1922 yılında mezar odasında bulunan en dikkat çekici eserlerden biri olan Tutankamun’un “altın tahtı”, MÖ 1325 civarına tarihleniyor ve günümüzde Kahire Mısır Müzesi’nde sergileniyor.
Altın Taht, 1922 yılında İngiliz arkeolog Howard Carter tarafından firavun Tutankamon’un mezarının arkeolojik kazıları sırasında keşfedildi. MÖ 1330’dan 1323’e kadar hüküm süren firavunun mezarı, Mısır Krallar Vadisi’nde soyulmamış olarak günümüze ulaşan nadir mezarlardan biri.
Altın taht, statü ve zenginliğin yanı sıra gücün de sembolüydü. Tutankamon’un yüksek güçte, varlıklı ve aynı zamanda antik Mısır toplumunun önemli bir parçası olduğu gerçeğini pekiştiriyordu.
Mükemmel bir işçilik sergileyen taht, ağırlıklı olarak ahşaptan yapılmıştı ve tamamen saf altın bir tabaka ile kaplıydı. Ayrıca kısmen gümüş kısımlar da bulunan taht, yarı değerli taşlar, sırlı seramik ve renkli camla süslenmişti. Yaklaşık 1 metre boyunda ve ketene sarılmış olan tahtın ayakları, aslan ayağını andıracak şekilde oyulmuştu.
Tahtın ön yüzünde Tutankamon’un yaşamından örnek bir sahne tahtın ön tarafında görülüyor: Aten’in ışınları altında genç firavun rahat bir pozisyonda otururken, eşi Ankhesenamun onun omuzlarını parfümle ovarken temsil ediliyor. Firavunun başında bir taç ve boynunda kalın bir kolye, kraliçenin başında ise güzel bir çelenk bulunuyor. Her ikisinin ayağında ise nişanın bir sembolü olarak altın birer bilezik görülüyor. Kral ve kraliçenin bedenleri renkli camlarla işlenirken, gövdeleri ise beyaz keteni taklit eden gümüşle temsil ediliyor.

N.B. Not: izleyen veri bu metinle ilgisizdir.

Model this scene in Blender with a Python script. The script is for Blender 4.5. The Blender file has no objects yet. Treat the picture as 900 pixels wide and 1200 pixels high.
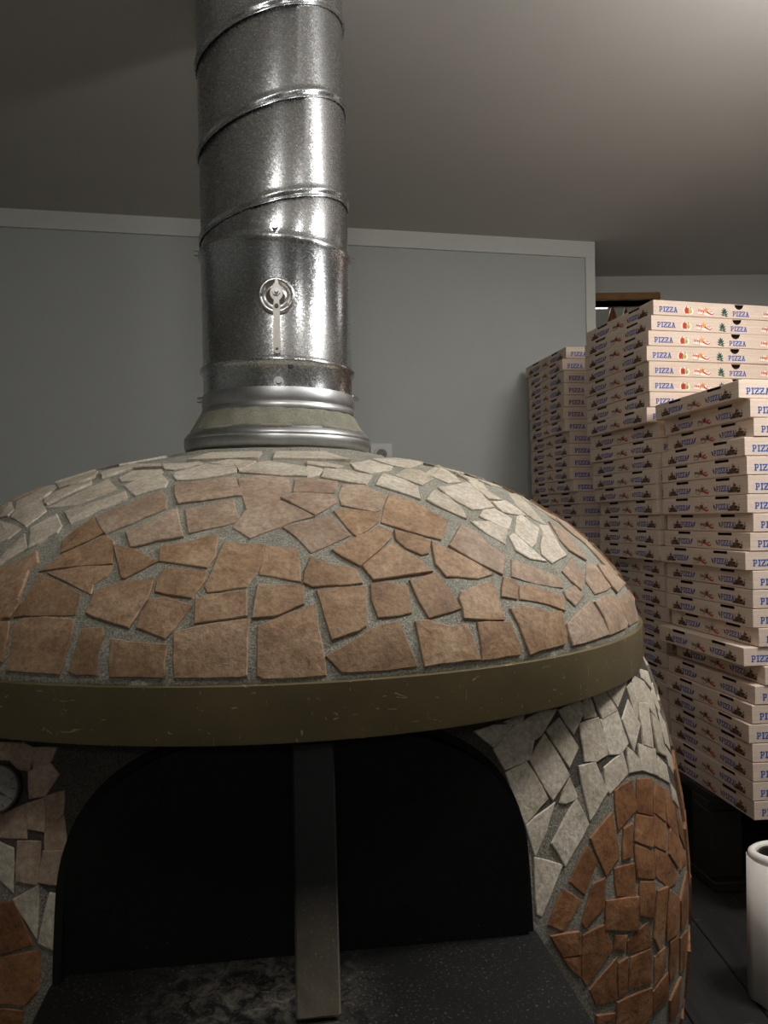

Tahtın iki kolunun ön tarafı iki aslan tarafından korunurken, geri kalanı iki kanatlı kobra şeklinde ve kralın adını korudukları çift taçla taçlandırılmışlar. Akbabanın kanatları sonsuzluk işaretini çevreliyor. Sağ koldaki sembol firavunun orijinal adı olan Tutankhaten’i gösterirken, soldaki sembol Tutankhamun’un yenilenmiş adını gösteriyor.
Tahta, “Dokuz Yay” olarak bilinen Mısır’ın kuzey ve güney düşmanlarının sembolik resimleriyle oyulmuş, alçı ve altın varakla kaplı ahşap bir tabure eşlik ediyor. Antik Mısır’ın düşmanlarını temsil eden bu tabure, otururken firavun tarafından sembolik olarak çiğnenir. Hiyeroglif bir metin bu ikonografiye açıklık getiriyor: “Tüm büyük yabancı topraklar senin sandaletlerinin altındadır.”